* **What the exercise asks**
Reproduce each line of the listing exactly.

"""

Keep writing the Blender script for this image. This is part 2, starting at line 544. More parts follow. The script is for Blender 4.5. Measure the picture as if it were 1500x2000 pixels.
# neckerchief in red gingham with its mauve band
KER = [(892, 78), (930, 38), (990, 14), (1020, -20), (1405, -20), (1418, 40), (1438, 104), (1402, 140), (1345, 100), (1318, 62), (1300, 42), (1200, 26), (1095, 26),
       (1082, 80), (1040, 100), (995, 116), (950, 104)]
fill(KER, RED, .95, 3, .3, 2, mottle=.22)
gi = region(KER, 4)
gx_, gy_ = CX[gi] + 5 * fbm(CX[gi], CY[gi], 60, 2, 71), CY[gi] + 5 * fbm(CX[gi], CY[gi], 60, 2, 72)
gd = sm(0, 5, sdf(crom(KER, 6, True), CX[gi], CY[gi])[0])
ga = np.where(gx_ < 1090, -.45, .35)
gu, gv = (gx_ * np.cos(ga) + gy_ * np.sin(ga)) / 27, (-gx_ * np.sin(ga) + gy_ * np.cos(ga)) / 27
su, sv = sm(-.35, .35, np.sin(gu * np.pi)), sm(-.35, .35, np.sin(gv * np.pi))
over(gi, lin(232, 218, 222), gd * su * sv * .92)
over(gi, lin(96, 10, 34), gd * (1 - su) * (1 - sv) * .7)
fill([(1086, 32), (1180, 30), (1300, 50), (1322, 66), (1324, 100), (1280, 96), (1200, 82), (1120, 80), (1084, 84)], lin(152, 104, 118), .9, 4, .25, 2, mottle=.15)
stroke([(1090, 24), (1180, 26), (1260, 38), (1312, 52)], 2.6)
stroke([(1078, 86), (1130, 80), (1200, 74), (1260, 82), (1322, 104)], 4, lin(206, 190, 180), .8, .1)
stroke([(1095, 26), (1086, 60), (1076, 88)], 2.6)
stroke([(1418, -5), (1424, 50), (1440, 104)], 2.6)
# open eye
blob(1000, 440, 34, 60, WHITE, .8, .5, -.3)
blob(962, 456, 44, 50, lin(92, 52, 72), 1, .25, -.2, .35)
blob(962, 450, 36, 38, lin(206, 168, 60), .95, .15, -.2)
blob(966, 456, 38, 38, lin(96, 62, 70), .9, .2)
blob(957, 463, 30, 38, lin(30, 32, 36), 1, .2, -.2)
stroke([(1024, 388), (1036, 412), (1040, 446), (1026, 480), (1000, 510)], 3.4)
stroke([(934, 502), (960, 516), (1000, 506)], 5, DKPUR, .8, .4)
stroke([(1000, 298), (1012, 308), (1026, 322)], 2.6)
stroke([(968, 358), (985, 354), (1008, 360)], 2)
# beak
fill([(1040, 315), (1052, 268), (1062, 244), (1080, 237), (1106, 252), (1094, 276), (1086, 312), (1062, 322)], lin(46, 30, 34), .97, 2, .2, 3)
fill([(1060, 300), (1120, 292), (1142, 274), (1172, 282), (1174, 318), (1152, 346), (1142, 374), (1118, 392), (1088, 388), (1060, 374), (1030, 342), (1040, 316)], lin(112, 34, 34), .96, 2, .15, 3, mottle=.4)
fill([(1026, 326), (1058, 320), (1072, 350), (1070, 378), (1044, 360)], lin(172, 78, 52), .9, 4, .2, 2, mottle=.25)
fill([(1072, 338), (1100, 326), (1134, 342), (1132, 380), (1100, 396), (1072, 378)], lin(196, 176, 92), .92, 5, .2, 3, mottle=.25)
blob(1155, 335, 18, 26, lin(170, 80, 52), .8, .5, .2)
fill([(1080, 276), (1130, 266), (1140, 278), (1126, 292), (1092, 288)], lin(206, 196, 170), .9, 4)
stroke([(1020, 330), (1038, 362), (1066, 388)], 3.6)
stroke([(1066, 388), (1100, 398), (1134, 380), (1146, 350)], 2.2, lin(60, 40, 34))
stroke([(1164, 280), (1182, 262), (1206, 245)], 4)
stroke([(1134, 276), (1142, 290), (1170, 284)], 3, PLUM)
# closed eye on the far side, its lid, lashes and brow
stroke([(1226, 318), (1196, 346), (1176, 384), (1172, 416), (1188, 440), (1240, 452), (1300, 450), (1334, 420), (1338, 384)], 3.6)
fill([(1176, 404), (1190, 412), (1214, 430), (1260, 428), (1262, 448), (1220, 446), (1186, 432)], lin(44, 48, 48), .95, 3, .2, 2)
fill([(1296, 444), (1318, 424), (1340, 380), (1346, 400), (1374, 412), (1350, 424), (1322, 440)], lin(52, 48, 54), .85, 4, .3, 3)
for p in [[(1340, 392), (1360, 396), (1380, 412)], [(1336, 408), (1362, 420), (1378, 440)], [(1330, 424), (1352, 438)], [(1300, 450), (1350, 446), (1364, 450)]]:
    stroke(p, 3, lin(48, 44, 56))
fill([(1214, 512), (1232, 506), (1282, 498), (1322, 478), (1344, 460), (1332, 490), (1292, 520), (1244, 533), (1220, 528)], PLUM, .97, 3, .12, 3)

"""

* **Task response**
Keep writing the Blender script for this image. This is part 2, starting at line 544. More parts follow. The script is for Blender 4.5. Measure the picture as if it were 1500x2000 pixels.
# neckerchief in red gingham with its mauve band
KER = [(892, 78), (930, 38), (990, 14), (1020, -20), (1405, -20), (1418, 40), (1438, 104), (1402, 140), (1345, 100), (1318, 62), (1300, 42), (1200, 26), (1095, 26),
       (1082, 80), (1040, 100), (995, 116), (950, 104)]
fill(KER, RED, .95, 3, .3, 2, mottle=.22)
gi = region(KER, 4)
gx_, gy_ = CX[gi] + 5 * fbm(CX[gi], CY[gi], 60, 2, 71), CY[gi] + 5 * fbm(CX[gi], CY[gi], 60, 2, 72)
gd = sm(0, 5, sdf(crom(KER, 6, True), CX[gi], CY[gi])[0])
ga = np.where(gx_ < 1090, -.45, .35)
gu, gv = (gx_ * np.cos(ga) + gy_ * np.sin(ga)) / 27, (-gx_ * np.sin(ga) + gy_ * np.cos(ga)) / 27
su, sv = sm(-.35, .35, np.sin(gu * np.pi)), sm(-.35, .35, np.sin(gv * np.pi))
over(gi, lin(232, 218, 222), gd * su * sv * .92)
over(gi, lin(96, 10, 34), gd * (1 - su) * (1 - sv) * .7)
fill([(1086, 32), (1180, 30), (1300, 50), (1322, 66), (1324, 100), (1280, 96), (1200, 82), (1120, 80), (1084, 84)], lin(152, 104, 118), .9, 4, .25, 2, mottle=.15)
stroke([(1090, 24), (1180, 26), (1260, 38), (1312, 52)], 2.6)
stroke([(1078, 86), (1130, 80), (1200, 74), (1260, 82), (1322, 104)], 4, lin(206, 190, 180), .8, .1)
stroke([(1095, 26), (1086, 60), (1076, 88)], 2.6)
stroke([(1418, -5), (1424, 50), (1440, 104)], 2.6)
# open eye
blob(1000, 440, 34, 60, WHITE, .8, .5, -.3)
blob(962, 456, 44, 50, lin(92, 52, 72), 1, .25, -.2, .35)
blob(962, 450, 36, 38, lin(206, 168, 60), .95, .15, -.2)
blob(966, 456, 38, 38, lin(96, 62, 70), .9, .2)
blob(957, 463, 30, 38, lin(30, 32, 36), 1, .2, -.2)
stroke([(1024, 388), (1036, 412), (1040, 446), (1026, 480), (1000, 510)], 3.4)
stroke([(934, 502), (960, 516), (1000, 506)], 5, DKPUR, .8, .4)
stroke([(1000, 298), (1012, 308), (1026, 322)], 2.6)
stroke([(968, 358), (985, 354), (1008, 360)], 2)
# beak
fill([(1040, 315), (1052, 268), (1062, 244), (1080, 237), (1106, 252), (1094, 276), (1086, 312), (1062, 322)], lin(46, 30, 34), .97, 2, .2, 3)
fill([(1060, 300), (1120, 292), (1142, 274), (1172, 282), (1174, 318), (1152, 346), (1142, 374), (1118, 392), (1088, 388), (1060, 374), (1030, 342), (1040, 316)], lin(112, 34, 34), .96, 2, .15, 3, mottle=.4)
fill([(1026, 326), (1058, 320), (1072, 350), (1070, 378), (1044, 360)], lin(172, 78, 52), .9, 4, .2, 2, mottle=.25)
fill([(1072, 338), (1100, 326), (1134, 342), (1132, 380), (1100, 396), (1072, 378)], lin(196, 176, 92), .92, 5, .2, 3, mottle=.25)
blob(1155, 335, 18, 26, lin(170, 80, 52), .8, .5, .2)
fill([(1080, 276), (1130, 266), (1140, 278), (1126, 292), (1092, 288)], lin(206, 196, 170), .9, 4)
stroke([(1020, 330), (1038, 362), (1066, 388)], 3.6)
stroke([(1066, 388), (1100, 398), (1134, 380), (1146, 350)], 2.2, lin(60, 40, 34))
stroke([(1164, 280), (1182, 262), (1206, 245)], 4)
stroke([(1134, 276), (1142, 290), (1170, 284)], 3, PLUM)
# closed eye on the far side, its lid, lashes and brow
stroke([(1226, 318), (1196, 346), (1176, 384), (1172, 416), (1188, 440), (1240, 452), (1300, 450), (1334, 420), (1338, 384)], 3.6)
fill([(1176, 404), (1190, 412), (1214, 430), (1260, 428), (1262, 448), (1220, 446), (1186, 432)], lin(44, 48, 48), .95, 3, .2, 2)
fill([(1296, 444), (1318, 424), (1340, 380), (1346, 400), (1374, 412), (1350, 424), (1322, 440)], lin(52, 48, 54), .85, 4, .3, 3)
for p in [[(1340, 392), (1360, 396), (1380, 412)], [(1336, 408), (1362, 420), (1378, 440)], [(1330, 424), (1352, 438)], [(1300, 450), (1350, 446), (1364, 450)]]:
    stroke(p, 3, lin(48, 44, 56))
fill([(1214, 512), (1232, 506), (1282, 498), (1322, 478), (1344, 460), (1332, 490), (1292, 520), (1244, 533), (1220, 528)], PLUM, .97, 3, .12, 3)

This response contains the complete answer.